Exercise prompt: Retype the opening lines of the listing below, ending with the line that contains "rs.build('stained_strip', stain, ship)", and leave out any pictures.

Material:
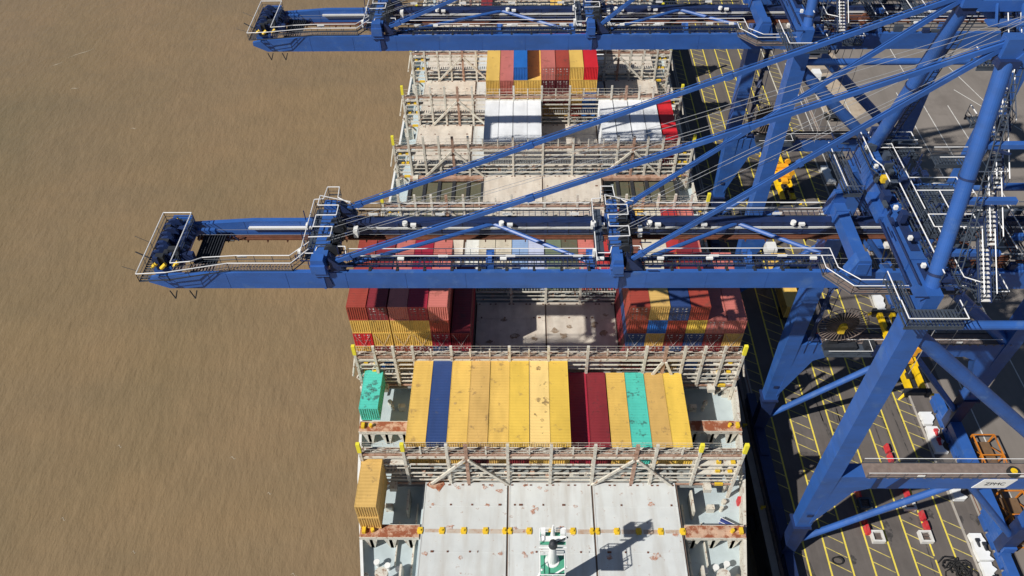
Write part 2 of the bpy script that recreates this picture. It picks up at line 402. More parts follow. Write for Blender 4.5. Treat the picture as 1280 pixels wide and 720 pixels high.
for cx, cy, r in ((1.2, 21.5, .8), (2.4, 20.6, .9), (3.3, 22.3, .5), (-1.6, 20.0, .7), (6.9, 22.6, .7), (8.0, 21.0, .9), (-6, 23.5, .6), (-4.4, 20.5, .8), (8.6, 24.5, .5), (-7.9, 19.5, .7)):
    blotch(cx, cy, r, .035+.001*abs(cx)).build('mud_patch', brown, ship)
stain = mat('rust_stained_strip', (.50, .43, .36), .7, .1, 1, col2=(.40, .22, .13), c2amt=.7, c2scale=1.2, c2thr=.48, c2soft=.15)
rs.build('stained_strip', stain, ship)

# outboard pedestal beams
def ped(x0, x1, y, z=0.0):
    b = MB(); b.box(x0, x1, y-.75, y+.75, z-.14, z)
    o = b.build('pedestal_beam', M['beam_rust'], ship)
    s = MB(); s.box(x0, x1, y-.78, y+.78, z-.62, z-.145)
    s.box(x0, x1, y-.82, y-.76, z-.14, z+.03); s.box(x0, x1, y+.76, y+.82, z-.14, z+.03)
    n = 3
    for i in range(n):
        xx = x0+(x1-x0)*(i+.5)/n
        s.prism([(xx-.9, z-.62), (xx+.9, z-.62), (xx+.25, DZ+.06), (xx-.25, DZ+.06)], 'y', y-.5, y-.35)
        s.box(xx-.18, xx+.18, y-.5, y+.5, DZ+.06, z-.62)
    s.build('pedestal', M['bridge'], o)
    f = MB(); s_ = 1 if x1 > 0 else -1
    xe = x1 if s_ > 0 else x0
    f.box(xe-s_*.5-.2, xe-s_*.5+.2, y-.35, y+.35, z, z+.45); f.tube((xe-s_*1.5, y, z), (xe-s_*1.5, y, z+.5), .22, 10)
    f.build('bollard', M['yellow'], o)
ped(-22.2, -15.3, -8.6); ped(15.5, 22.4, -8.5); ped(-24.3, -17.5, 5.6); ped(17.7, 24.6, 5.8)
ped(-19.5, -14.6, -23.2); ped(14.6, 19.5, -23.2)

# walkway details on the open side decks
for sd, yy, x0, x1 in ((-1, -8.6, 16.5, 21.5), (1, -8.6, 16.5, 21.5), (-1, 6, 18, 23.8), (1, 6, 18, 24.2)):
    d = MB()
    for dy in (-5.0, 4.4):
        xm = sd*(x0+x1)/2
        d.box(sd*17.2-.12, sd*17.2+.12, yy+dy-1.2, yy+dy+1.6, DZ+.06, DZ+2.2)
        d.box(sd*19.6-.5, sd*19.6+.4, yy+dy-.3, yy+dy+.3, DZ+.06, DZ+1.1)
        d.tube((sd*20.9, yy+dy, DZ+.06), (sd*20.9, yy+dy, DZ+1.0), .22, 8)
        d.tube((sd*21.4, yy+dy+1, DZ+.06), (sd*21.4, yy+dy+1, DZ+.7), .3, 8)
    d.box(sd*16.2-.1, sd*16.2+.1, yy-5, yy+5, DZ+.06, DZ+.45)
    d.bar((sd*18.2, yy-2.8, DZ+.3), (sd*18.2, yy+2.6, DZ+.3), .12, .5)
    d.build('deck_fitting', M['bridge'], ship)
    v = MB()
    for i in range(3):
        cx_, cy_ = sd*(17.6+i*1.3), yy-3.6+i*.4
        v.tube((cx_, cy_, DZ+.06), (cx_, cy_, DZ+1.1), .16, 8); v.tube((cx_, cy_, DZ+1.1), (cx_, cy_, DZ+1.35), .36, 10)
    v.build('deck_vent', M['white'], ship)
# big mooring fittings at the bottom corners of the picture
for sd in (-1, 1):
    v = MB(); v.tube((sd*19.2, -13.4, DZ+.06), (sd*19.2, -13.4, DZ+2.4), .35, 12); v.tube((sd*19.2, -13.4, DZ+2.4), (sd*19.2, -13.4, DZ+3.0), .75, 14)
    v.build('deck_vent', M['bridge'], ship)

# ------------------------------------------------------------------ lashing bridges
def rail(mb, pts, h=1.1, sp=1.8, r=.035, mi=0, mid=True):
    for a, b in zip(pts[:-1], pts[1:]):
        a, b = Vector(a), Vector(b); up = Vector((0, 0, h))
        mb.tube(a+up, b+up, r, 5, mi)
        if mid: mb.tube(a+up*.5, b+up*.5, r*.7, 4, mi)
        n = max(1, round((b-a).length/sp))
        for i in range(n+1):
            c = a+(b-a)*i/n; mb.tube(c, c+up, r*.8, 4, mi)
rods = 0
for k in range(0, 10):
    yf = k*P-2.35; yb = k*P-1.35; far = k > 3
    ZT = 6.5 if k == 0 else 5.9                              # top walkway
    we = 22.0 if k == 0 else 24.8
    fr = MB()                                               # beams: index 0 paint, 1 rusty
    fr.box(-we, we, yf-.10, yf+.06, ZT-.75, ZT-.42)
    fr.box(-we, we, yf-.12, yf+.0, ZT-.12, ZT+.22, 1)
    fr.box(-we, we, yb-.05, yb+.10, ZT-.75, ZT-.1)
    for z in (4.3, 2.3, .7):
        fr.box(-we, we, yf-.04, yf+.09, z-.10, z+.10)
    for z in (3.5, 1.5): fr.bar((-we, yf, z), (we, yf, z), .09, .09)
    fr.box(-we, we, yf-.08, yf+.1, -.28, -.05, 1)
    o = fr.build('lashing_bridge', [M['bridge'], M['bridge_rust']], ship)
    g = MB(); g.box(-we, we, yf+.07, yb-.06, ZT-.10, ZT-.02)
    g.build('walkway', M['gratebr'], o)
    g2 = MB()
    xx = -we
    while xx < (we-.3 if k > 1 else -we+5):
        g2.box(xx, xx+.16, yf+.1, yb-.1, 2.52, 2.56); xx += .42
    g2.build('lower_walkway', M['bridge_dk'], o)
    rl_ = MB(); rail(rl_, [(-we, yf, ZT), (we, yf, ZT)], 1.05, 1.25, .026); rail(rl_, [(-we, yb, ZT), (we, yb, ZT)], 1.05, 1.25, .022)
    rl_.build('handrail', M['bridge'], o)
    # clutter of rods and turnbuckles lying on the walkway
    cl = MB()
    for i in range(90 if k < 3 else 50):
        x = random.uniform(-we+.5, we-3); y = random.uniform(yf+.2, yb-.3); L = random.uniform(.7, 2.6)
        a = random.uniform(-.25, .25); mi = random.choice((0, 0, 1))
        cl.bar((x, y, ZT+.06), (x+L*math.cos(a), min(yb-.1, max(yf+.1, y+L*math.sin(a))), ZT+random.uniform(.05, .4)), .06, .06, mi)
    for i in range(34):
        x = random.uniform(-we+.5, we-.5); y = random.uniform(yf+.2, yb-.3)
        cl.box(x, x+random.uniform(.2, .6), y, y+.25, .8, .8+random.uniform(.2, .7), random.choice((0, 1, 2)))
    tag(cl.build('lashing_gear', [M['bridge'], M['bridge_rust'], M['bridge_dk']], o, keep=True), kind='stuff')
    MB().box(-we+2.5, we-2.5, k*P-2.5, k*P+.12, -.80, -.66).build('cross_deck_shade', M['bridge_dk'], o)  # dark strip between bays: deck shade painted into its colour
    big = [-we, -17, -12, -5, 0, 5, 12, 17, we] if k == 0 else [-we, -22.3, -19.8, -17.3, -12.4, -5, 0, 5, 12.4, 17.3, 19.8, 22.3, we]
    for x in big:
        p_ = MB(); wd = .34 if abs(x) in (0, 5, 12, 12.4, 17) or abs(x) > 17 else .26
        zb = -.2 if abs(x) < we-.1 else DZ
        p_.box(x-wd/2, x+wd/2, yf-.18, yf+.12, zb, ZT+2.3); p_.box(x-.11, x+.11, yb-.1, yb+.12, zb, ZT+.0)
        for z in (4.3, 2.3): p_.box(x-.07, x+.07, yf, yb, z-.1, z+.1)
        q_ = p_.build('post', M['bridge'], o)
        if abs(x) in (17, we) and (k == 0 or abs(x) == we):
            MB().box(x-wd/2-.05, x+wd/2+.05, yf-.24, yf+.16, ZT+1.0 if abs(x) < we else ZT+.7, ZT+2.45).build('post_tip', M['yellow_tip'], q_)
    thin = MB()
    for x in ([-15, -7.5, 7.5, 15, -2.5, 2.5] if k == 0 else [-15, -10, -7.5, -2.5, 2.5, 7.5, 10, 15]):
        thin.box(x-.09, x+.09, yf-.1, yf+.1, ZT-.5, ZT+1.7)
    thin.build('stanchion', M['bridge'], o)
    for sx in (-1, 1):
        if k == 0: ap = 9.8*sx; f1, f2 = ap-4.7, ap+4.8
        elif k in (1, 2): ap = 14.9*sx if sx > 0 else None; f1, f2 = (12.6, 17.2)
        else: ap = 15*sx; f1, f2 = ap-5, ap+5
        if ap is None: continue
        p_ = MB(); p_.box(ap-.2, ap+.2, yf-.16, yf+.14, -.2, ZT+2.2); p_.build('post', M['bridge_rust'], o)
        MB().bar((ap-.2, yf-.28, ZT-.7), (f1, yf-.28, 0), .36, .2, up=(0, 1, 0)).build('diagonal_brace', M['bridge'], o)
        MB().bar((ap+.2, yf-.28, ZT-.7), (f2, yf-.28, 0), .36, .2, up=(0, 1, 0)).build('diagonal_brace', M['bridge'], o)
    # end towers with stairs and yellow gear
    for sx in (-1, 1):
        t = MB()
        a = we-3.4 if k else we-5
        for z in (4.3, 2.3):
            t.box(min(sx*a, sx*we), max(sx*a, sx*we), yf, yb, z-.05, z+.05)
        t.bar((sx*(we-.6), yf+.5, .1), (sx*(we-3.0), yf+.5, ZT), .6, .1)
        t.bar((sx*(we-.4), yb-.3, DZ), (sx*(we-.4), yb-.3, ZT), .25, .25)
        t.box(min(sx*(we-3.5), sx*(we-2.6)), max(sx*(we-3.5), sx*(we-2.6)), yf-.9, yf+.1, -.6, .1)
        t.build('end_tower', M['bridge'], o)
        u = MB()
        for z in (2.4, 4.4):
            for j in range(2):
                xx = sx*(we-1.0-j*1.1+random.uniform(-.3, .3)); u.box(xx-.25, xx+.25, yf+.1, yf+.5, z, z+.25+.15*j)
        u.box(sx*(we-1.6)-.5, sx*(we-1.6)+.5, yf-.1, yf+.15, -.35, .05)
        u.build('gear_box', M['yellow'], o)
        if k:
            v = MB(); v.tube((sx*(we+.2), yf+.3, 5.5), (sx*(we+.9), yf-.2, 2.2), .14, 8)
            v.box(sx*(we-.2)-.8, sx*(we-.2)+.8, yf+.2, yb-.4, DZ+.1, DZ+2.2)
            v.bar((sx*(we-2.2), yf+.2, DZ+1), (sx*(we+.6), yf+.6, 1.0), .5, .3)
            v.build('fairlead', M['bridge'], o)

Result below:
Write part 2 of the bpy script that recreates this picture. It picks up at line 402. More parts follow. Write for Blender 4.5. Treat the picture as 1280 pixels wide and 720 pixels high.
for cx, cy, r in ((1.2, 21.5, .8), (2.4, 20.6, .9), (3.3, 22.3, .5), (-1.6, 20.0, .7), (6.9, 22.6, .7), (8.0, 21.0, .9), (-6, 23.5, .6), (-4.4, 20.5, .8), (8.6, 24.5, .5), (-7.9, 19.5, .7)):
    blotch(cx, cy, r, .035+.001*abs(cx)).build('mud_patch', brown, ship)
stain = mat('rust_stained_strip', (.50, .43, .36), .7, .1, 1, col2=(.40, .22, .13), c2amt=.7, c2scale=1.2, c2thr=.48, c2soft=.15)
rs.build('stained_strip', stain, ship)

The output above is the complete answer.